PROBLEM REQUIREMENTS => Search the data for the string "this" and extract every line where it appears.

*** THE DATA ***

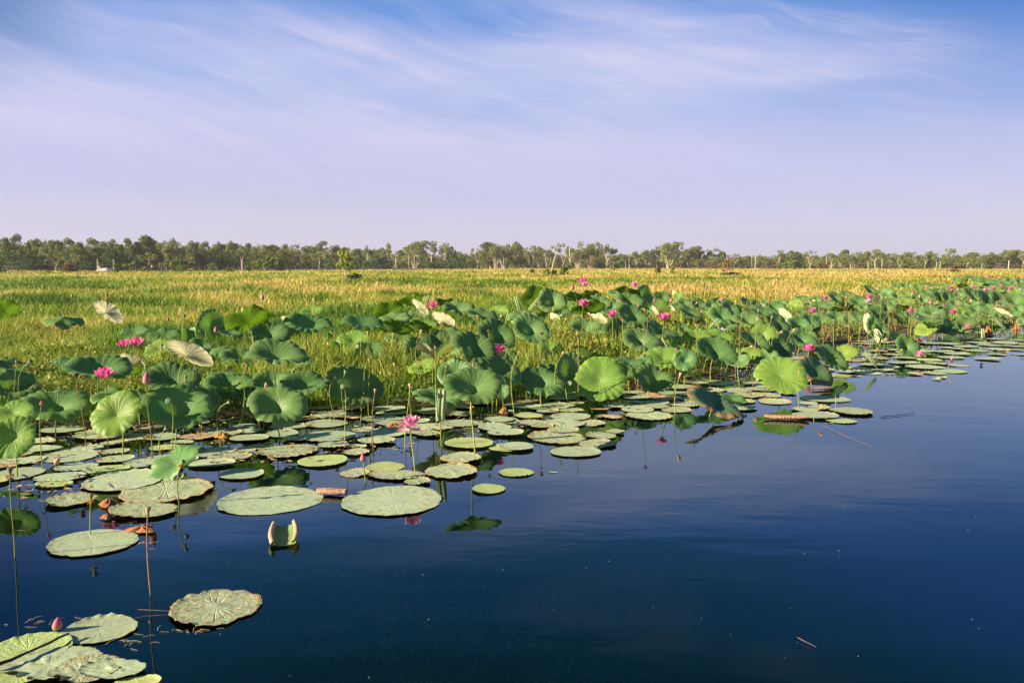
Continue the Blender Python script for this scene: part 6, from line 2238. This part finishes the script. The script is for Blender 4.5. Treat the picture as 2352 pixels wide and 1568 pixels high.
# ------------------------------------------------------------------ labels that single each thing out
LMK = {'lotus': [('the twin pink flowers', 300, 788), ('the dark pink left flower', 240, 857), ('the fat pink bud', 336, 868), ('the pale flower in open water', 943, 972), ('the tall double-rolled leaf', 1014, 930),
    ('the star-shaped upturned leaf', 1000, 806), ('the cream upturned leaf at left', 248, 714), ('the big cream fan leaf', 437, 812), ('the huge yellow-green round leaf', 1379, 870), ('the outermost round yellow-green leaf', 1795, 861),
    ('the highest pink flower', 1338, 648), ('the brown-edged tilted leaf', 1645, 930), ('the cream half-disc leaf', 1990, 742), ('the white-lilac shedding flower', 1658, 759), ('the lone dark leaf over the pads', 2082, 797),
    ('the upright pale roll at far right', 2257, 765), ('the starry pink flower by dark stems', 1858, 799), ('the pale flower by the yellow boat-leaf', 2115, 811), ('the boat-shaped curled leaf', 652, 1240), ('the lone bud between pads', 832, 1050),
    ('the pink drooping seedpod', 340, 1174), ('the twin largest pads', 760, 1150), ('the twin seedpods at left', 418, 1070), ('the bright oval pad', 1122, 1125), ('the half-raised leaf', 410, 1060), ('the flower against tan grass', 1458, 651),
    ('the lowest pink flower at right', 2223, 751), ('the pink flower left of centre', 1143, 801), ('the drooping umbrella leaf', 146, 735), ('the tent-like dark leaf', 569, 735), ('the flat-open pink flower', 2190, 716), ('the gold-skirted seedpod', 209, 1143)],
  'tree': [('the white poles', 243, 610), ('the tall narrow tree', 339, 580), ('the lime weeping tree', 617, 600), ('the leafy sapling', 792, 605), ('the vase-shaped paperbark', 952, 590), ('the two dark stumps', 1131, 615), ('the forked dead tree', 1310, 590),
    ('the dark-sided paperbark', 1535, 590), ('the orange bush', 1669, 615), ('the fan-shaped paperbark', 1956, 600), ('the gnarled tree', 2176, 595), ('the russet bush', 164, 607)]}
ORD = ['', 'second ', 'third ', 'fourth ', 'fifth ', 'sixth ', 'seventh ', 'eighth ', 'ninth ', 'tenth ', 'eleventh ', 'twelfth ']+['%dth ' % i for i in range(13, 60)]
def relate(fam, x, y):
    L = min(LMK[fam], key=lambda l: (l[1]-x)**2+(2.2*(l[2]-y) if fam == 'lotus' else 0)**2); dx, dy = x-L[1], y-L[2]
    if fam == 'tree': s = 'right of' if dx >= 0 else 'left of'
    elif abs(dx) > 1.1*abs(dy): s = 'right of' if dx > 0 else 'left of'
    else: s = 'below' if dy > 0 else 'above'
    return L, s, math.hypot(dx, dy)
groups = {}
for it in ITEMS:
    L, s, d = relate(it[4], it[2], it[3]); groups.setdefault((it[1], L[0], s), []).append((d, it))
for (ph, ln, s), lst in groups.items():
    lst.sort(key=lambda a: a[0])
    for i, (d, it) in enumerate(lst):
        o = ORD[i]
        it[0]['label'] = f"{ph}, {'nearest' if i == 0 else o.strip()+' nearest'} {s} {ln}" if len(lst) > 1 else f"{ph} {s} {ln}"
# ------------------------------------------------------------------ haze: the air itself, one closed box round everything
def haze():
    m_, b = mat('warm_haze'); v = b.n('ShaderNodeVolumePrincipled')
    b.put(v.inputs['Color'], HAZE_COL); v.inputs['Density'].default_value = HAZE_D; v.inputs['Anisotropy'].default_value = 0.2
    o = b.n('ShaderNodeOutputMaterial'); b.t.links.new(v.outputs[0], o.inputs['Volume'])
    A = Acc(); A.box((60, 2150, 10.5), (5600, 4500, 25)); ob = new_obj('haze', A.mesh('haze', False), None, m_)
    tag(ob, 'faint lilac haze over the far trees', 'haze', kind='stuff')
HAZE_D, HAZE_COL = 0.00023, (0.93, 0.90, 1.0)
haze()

***
*** THE DATA ***

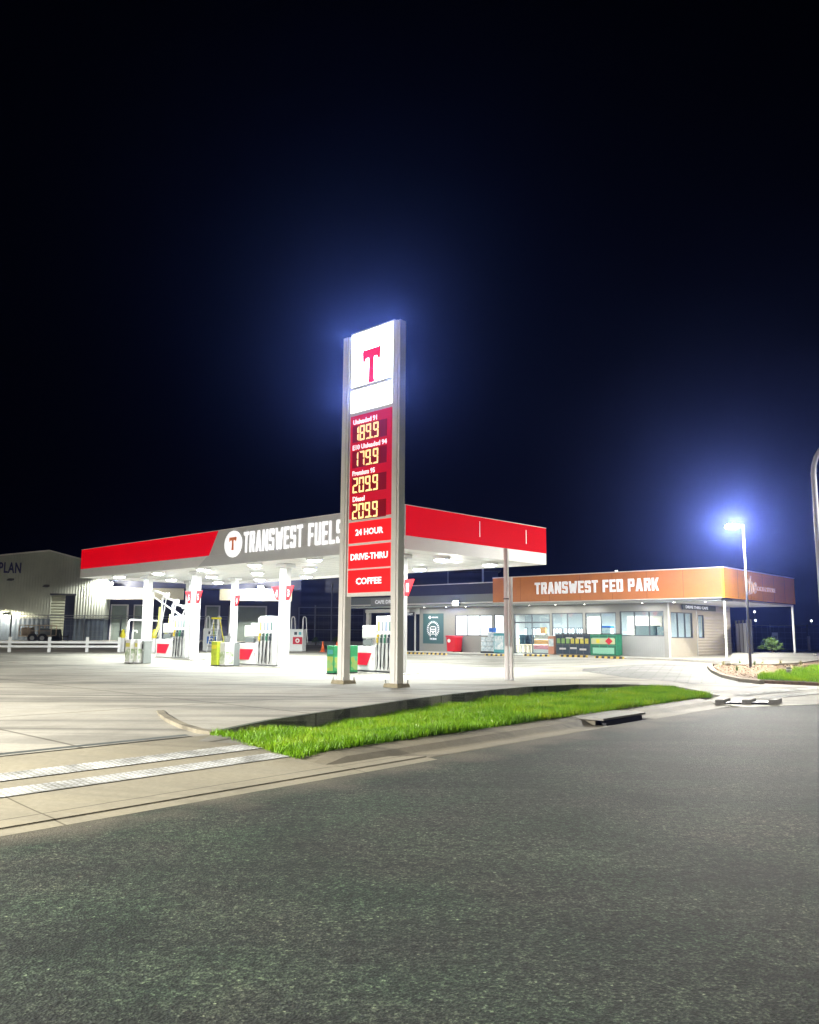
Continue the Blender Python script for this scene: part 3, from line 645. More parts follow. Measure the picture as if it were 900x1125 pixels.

***

OUTPUT BELOW =>
Continue the Blender Python script for this scene: part 6, from line 2238. This part finishes the script. The script is for Blender 4.5. Treat the picture as 2352 pixels wide and 1568 pixels high.
Continue the Blender Python script for this scene: part 3, from line 645. More parts follow. Measure the picture as if it were 900x1125 pixels.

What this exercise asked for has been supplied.